Consider the additive group $G=Z/9Z$ x $Z/18Z$. I know that $G$ is isomorphic with $Z_9$ x $Z_{18}$ .

1. Order of $(4,3)$ and $(3,5)$.

Order of $4$ in $Z_9 =9$, order of $3$ in $Z_{18}=6$ so the order of $(4,3)$ is the smallest common multiple $=18$.
Order of $(3,5)=18$.

2. Is it true that $(4,3) \in \langle(3,5)\rangle$ and $(3,5) \in \langle (4,3) \rangle$?

In $Z_9, 3$ can't generate $4$ and in $Z_{18}, 3$ can't generate $5$ so none of them is true.

3. Is $\{(4,3),(3,5)\}$ a system of generators for $G$?

I think it is, since 4 generates all the elements of $Z_9$ and 5 generates all the elements of $Z_{18}$.

4. Is $G$ cyclic?

Since any $Z_n$ is cyclic $G$ is also cyclic and can be generated by $(5,5)$.

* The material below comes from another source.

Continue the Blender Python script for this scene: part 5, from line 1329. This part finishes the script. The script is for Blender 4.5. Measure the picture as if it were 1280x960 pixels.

5. Is $G/ \langle(4,3) \rangle$ cyclic ?

I don't know how to approach this…

Are these correct and are my arguments enough?

Answer 1

1. Your argument is correct.
2. Your argument is correct. But note that the converse would not be correct: even if $a\in\langle c\rangle$ in $\Bbb Z_9$ and $b\in\langle d\rangle$ in $\Bbb Z_{18}$, it's not necessarily true that $(a,b) \in \langle (c,d)\rangle$ in $G$ (for example, $(1,5) \notin \langle (1,1)\rangle$).
3. This reasoning is faulty. The same argument would apply to $\{(4,4),(5,5)\}$, but those two elements do not generate all of $G$: they generate the subgroup $$ \langle (1,1) \rangle = \{ (0,0), (1,1), \dots, (8,8), (0,9), (1,10), \dots, (8,17) \}. $$
4. This reasoning is also faulty. If we try to articulate the general assertion you're using, it would be "if two groups are cyclic then so is their direct product"—but in fact this never happens if the orders of the two groups have a factor in common.